→ **Directions**: Write out all of the data exactly as it appears.

→ **Dataset content**:
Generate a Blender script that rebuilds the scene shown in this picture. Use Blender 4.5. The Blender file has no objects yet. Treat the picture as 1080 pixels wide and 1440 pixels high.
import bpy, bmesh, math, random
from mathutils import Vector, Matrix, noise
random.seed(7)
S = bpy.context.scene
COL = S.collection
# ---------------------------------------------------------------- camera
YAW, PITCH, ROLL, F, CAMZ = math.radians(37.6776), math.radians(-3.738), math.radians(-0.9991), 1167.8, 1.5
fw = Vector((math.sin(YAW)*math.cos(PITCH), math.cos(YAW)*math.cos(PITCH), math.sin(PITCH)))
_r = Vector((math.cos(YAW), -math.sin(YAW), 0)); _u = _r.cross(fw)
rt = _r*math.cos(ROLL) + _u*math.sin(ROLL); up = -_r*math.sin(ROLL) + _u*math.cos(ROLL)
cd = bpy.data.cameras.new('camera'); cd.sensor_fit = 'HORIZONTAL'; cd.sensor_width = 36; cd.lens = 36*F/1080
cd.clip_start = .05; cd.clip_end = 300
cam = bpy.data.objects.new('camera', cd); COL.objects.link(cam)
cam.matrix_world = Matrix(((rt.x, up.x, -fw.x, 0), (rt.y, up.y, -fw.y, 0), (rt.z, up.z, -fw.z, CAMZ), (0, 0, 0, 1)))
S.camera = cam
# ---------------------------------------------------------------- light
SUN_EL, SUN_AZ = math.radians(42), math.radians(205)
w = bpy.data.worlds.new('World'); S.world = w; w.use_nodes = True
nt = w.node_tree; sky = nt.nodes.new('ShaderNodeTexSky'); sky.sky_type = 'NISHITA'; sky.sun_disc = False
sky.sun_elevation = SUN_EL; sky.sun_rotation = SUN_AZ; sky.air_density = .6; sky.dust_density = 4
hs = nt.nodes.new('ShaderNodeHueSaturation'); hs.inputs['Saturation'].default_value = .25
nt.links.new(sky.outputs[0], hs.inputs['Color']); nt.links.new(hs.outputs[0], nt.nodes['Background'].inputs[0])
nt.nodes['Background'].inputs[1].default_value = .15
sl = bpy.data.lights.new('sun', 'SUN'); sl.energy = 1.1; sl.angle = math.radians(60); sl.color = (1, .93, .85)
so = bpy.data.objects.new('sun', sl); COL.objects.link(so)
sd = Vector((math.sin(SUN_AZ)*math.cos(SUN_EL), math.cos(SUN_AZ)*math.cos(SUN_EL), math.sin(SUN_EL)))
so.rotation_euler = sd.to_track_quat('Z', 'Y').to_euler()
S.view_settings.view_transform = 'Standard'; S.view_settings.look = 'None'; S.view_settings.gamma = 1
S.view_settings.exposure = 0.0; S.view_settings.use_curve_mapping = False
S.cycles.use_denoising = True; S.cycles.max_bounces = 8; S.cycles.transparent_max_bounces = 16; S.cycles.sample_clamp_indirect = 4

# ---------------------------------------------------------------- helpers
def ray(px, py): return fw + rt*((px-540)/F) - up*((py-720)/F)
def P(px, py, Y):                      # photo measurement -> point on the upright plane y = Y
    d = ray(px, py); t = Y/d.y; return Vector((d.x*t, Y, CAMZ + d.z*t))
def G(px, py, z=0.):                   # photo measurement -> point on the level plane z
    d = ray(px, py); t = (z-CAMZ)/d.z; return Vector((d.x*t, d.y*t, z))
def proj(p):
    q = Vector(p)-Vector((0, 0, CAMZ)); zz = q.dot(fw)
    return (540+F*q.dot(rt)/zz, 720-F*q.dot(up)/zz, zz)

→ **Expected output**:
Generate a Blender script that rebuilds the scene shown in this picture. Use Blender 4.5. The Blender file has no objects yet. Treat the picture as 1080 pixels wide and 1440 pixels high.
import bpy, bmesh, math, random
from mathutils import Vector, Matrix, noise
random.seed(7)
S = bpy.context.scene
COL = S.collection
# ---------------------------------------------------------------- camera
YAW, PITCH, ROLL, F, CAMZ = math.radians(37.6776), math.radians(-3.738), math.radians(-0.9991), 1167.8, 1.5
fw = Vector((math.sin(YAW)*math.cos(PITCH), math.cos(YAW)*math.cos(PITCH), math.sin(PITCH)))
_r = Vector((math.cos(YAW), -math.sin(YAW), 0)); _u = _r.cross(fw)
rt = _r*math.cos(ROLL) + _u*math.sin(ROLL); up = -_r*math.sin(ROLL) + _u*math.cos(ROLL)
cd = bpy.data.cameras.new('camera'); cd.sensor_fit = 'HORIZONTAL'; cd.sensor_width = 36; cd.lens = 36*F/1080
cd.clip_start = .05; cd.clip_end = 300
cam = bpy.data.objects.new('camera', cd); COL.objects.link(cam)
cam.matrix_world = Matrix(((rt.x, up.x, -fw.x, 0), (rt.y, up.y, -fw.y, 0), (rt.z, up.z, -fw.z, CAMZ), (0, 0, 0, 1)))
S.camera = cam
# ---------------------------------------------------------------- light
SUN_EL, SUN_AZ = math.radians(42), math.radians(205)
w = bpy.data.worlds.new('World'); S.world = w; w.use_nodes = True
nt = w.node_tree; sky = nt.nodes.new('ShaderNodeTexSky'); sky.sky_type = 'NISHITA'; sky.sun_disc = False
sky.sun_elevation = SUN_EL; sky.sun_rotation = SUN_AZ; sky.air_density = .6; sky.dust_density = 4
hs = nt.nodes.new('ShaderNodeHueSaturation'); hs.inputs['Saturation'].default_value = .25
nt.links.new(sky.outputs[0], hs.inputs['Color']); nt.links.new(hs.outputs[0], nt.nodes['Background'].inputs[0])
nt.nodes['Background'].inputs[1].default_value = .15
sl = bpy.data.lights.new('sun', 'SUN'); sl.energy = 1.1; sl.angle = math.radians(60); sl.color = (1, .93, .85)
so = bpy.data.objects.new('sun', sl); COL.objects.link(so)
sd = Vector((math.sin(SUN_AZ)*math.cos(SUN_EL), math.cos(SUN_AZ)*math.cos(SUN_EL), math.sin(SUN_EL)))
so.rotation_euler = sd.to_track_quat('Z', 'Y').to_euler()
S.view_settings.view_transform = 'Standard'; S.view_settings.look = 'None'; S.view_settings.gamma = 1
S.view_settings.exposure = 0.0; S.view_settings.use_curve_mapping = False
S.cycles.use_denoising = True; S.cycles.max_bounces = 8; S.cycles.transparent_max_bounces = 16; S.cycles.sample_clamp_indirect = 4

# ---------------------------------------------------------------- helpers
def ray(px, py): return fw + rt*((px-540)/F) - up*((py-720)/F)
def P(px, py, Y):                      # photo measurement -> point on the upright plane y = Y
    d = ray(px, py); t = Y/d.y; return Vector((d.x*t, Y, CAMZ + d.z*t))
def G(px, py, z=0.):                   # photo measurement -> point on the level plane z
    d = ray(px, py); t = (z-CAMZ)/d.z; return Vector((d.x*t, d.y*t, z))
def proj(p):
    q = Vector(p)-Vector((0, 0, CAMZ)); zz = q.dot(fw)
    return (540+F*q.dot(rt)/zz, 720-F*q.dot(up)/zz, zz)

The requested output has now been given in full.